I don’t know how effective it was, but I had a lot of fun playing in my fort. And I was frankly delighted that Ambrose joined me; I wasn’t sure if he was too much of a grown up to play in a beach fort. We had some mishaps trying to get the tarp secured sufficiently. A log log nearly fell on me after our first attempt, so there was some incentive to fix it up.
It helped a bit with the sun, but I think I got more out of it from the fun.
It was nice that we got there so early, because that meant we got our choice of spots. As the day wore on, more and more people arrived, claiming spots to the north and south of our site. There was a group of young people to the south of us who had some fun building their own driftwood structure. We could hear them talking sometimes, but they weren’t excessively loud. All the neighbors were good neighbors.

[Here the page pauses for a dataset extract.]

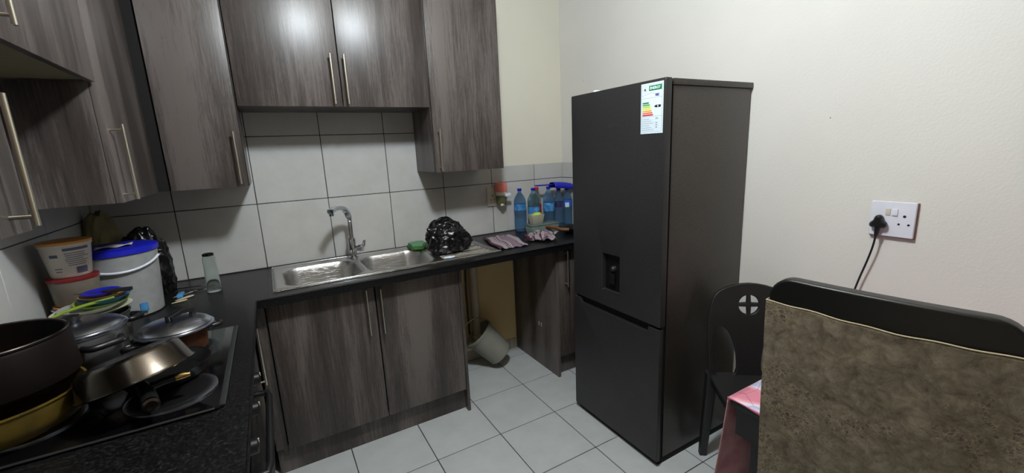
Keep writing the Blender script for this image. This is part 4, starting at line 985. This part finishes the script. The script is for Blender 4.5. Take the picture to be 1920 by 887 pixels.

I was all too aware that our days on the coast were numbered. That we were headed back to the car in just a couple short days. Sure, there were advantages to getting off the coast, like taking a shower and putting on clean clothes, but there was a part of me that would have been more content to stay on the coast, resupplying and then heading right back out…
The sun eventually slipped low enough on the horizon that we could flee to our now-shadowed tent. As the evening wore on, clouds materialized overhead, and a fine mizzle began to coat everything.